Wspaniały pod każdym względem obraz ludzkich dramatów, nostalgii, niewinności, dorastania, miłości...
Wspaniałe kadry, muzyka, lekko jednak chyba przejaskrwione ukaznanie interakcji pięknej Maleny z jej środowiskiem a w zasadziej jej środowiska z nią. Osaczona,znienawidzona z jednej strony, uwielbiana i pożądana z drugiej a jedynym jej prawdziwym przyjacielem jest chłopiec o którym nie wiem a który jest w niej prawdziwie zakochany.
Film porusza z jednej strony bezdusznością i skrajnym uprzedmiotowieniem piękna a z drugiej naiwnością i niewinnością miłości dorastającego chłopca.
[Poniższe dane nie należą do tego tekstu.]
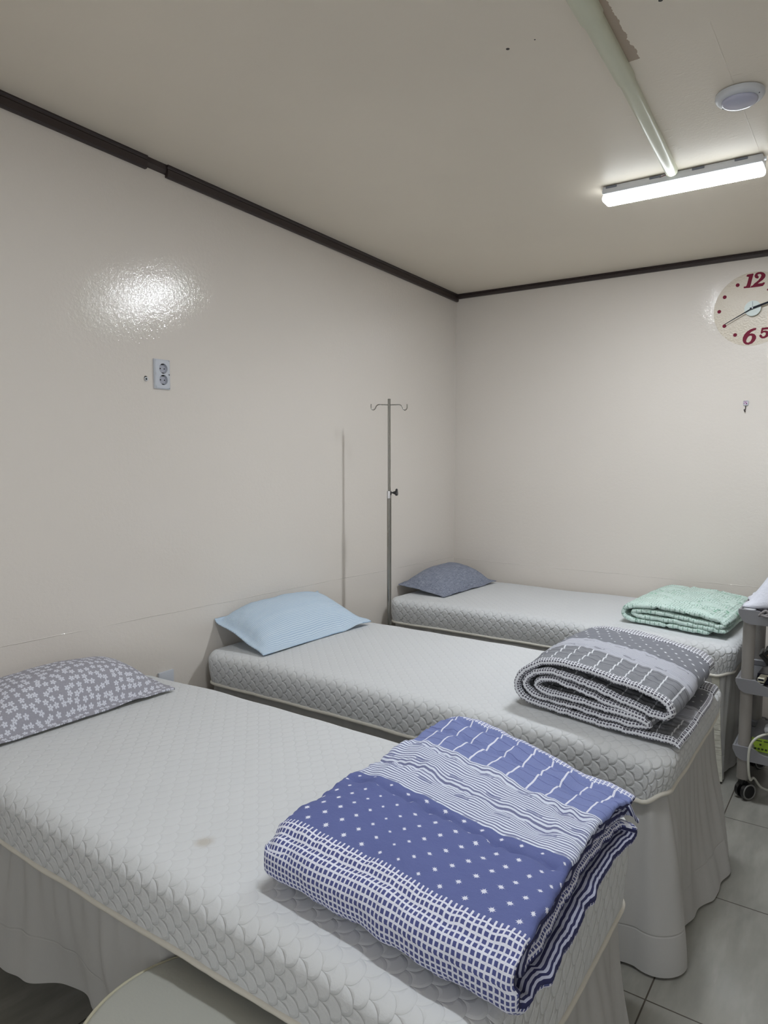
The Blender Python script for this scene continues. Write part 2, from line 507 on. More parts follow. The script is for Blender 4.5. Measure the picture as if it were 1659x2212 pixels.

Mnie kupił całkowicie, wspaniale odtworzony klimat Sycylii z połowy XX wieku jaki znamy z literatury i historii, piękne lokalizacje, scenografie,muzyka,bardzo dobrze aktorsko. Wszystko to
splata się w jeden obraz, który z łatwością sięga po najgłębsze pokłady ludzkiej nostalgii,współczucia czy zrozumienia drugiego człowieka.
Zresztą zobaczcie sami bo naprawdę warto a potem nie zapomnijcie podzielić się swoimi odczuciami. Ja szczerze polecam.
Pięknie i bardzo trafnie podsumowałeś istotę tego filmu. W pełni zgadzam się z każdym Twoim słowem. Tylko Włosi potrafią robić takie filmy.